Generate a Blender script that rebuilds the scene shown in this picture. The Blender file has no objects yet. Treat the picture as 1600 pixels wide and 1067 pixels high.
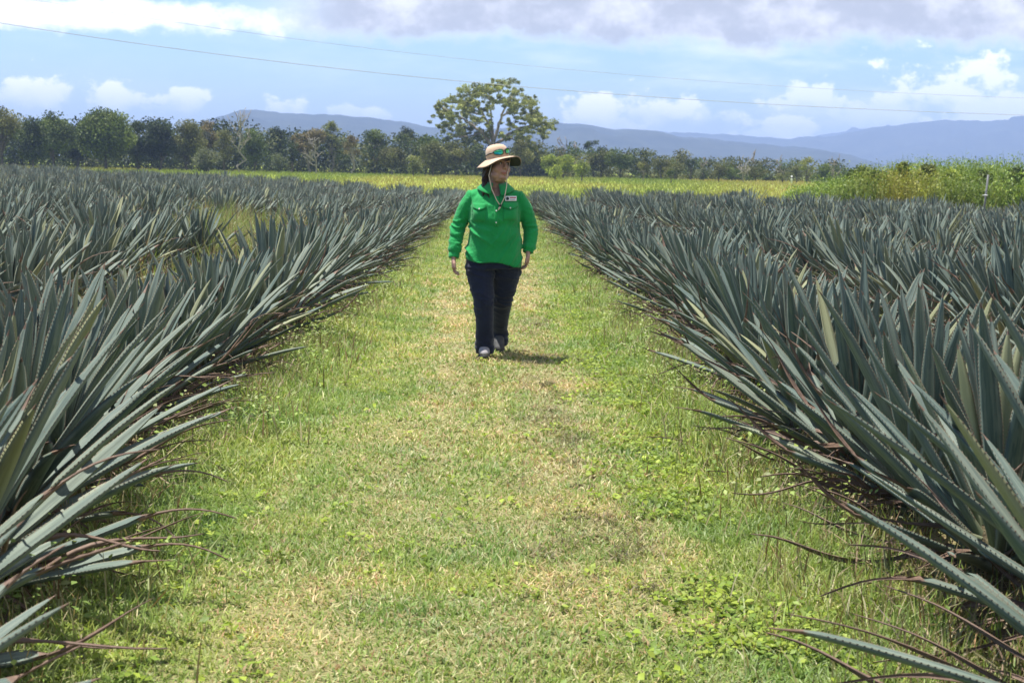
import bpy, math, random
import numpy as np
from mathutils import Matrix, Vector, Euler
SC = bpy.context.scene
COL = SC.collection
R = math.radians
# ------------------------------------------------------------------ camera
F_PX, EYE, HOR = 2200.0, 1.547, 256.5
YAW, PITCH, ROLL = math.atan(26 / F_PX), math.atan((533.5 - HOR) / F_PX), R(1.2)
cam_d = bpy.data.cameras.new('camera'); cam = bpy.data.objects.new('camera', cam_d); COL.objects.link(cam)
cam_d.sensor_width = 36; cam_d.lens = 36 * F_PX / 1600; cam_d.clip_start = .1; cam_d.clip_end = 30000
CM = Matrix.Rotation(-YAW, 4, 'Z') @ Matrix.Rotation(R(90) - PITCH, 4, 'X') @ Matrix.Rotation(ROLL, 4, 'Z')
cam.matrix_world = Matrix.Translation((0, 0, EYE)) @ CM
cam_d.dof.use_dof = True; cam_d.dof.focus_distance = 8.0; cam_d.dof.aperture_fstop = 7.0
SC.camera = cam
# ------------------------------------------------------------------ sun, sky, exposure
SUN_AZ = math.atan2(-.53, .20)      # clockwise from +Y: the sun stands left of and a little beyond the person
SUN_EL = R(74.5)
sd = Vector((math.sin(SUN_AZ) * math.cos(SUN_EL), math.cos(SUN_AZ) * math.cos(SUN_EL), math.sin(SUN_EL)))
sun_d = bpy.data.lights.new('sun', 'SUN'); sun = bpy.data.objects.new('sun', sun_d); COL.objects.link(sun)
sun_d.energy = 5.0; sun_d.angle = R(.55); sun_d.color = (1, .955, .88)
sun.rotation_euler = sd.to_track_quat('Z', 'Y').to_euler(); sun.location = (-30, 20, 60)
SC.view_settings.view_transform = 'Standard'; SC.view_settings.look = 'None'
SC.view_settings.gamma = 1; SC.view_settings.exposure = .95
SC.cycles.max_bounces = 6; SC.cycles.diffuse_bounces = 3; SC.cycles.glossy_bounces = 2
SC.cycles.transmission_bounces = 4; SC.cycles.volume_bounces = 0; SC.cycles.use_denoising = True
SC.cycles.caustics_reflective = False; SC.cycles.caustics_refractive = False
W = bpy.data.worlds.new('World'); SC.world = W; W.use_nodes = True
nt = W.node_tree; nt.nodes.clear()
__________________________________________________
WHAT TO WORK ON: Return the listing above in full and without alteration, excluding its pictures.

THE REPLY:
Generate a Blender script that rebuilds the scene shown in this picture. The Blender file has no objects yet. Treat the picture as 1600 pixels wide and 1067 pixels high.
import bpy, math, random
import numpy as np
from mathutils import Matrix, Vector, Euler
SC = bpy.context.scene
COL = SC.collection
R = math.radians
# ------------------------------------------------------------------ camera
F_PX, EYE, HOR = 2200.0, 1.547, 256.5
YAW, PITCH, ROLL = math.atan(26 / F_PX), math.atan((533.5 - HOR) / F_PX), R(1.2)
cam_d = bpy.data.cameras.new('camera'); cam = bpy.data.objects.new('camera', cam_d); COL.objects.link(cam)
cam_d.sensor_width = 36; cam_d.lens = 36 * F_PX / 1600; cam_d.clip_start = .1; cam_d.clip_end = 30000
CM = Matrix.Rotation(-YAW, 4, 'Z') @ Matrix.Rotation(R(90) - PITCH, 4, 'X') @ Matrix.Rotation(ROLL, 4, 'Z')
cam.matrix_world = Matrix.Translation((0, 0, EYE)) @ CM
cam_d.dof.use_dof = True; cam_d.dof.focus_distance = 8.0; cam_d.dof.aperture_fstop = 7.0
SC.camera = cam
# ------------------------------------------------------------------ sun, sky, exposure
SUN_AZ = math.atan2(-.53, .20)      # clockwise from +Y: the sun stands left of and a little beyond the person
SUN_EL = R(74.5)
sd = Vector((math.sin(SUN_AZ) * math.cos(SUN_EL), math.cos(SUN_AZ) * math.cos(SUN_EL), math.sin(SUN_EL)))
sun_d = bpy.data.lights.new('sun', 'SUN'); sun = bpy.data.objects.new('sun', sun_d); COL.objects.link(sun)
sun_d.energy = 5.0; sun_d.angle = R(.55); sun_d.color = (1, .955, .88)
sun.rotation_euler = sd.to_track_quat('Z', 'Y').to_euler(); sun.location = (-30, 20, 60)
SC.view_settings.view_transform = 'Standard'; SC.view_settings.look = 'None'
SC.view_settings.gamma = 1; SC.view_settings.exposure = .95
SC.cycles.max_bounces = 6; SC.cycles.diffuse_bounces = 3; SC.cycles.glossy_bounces = 2
SC.cycles.transmission_bounces = 4; SC.cycles.volume_bounces = 0; SC.cycles.use_denoising = True
SC.cycles.caustics_reflective = False; SC.cycles.caustics_refractive = False
W = bpy.data.worlds.new('World'); SC.world = W; W.use_nodes = True
nt = W.node_tree; nt.nodes.clear()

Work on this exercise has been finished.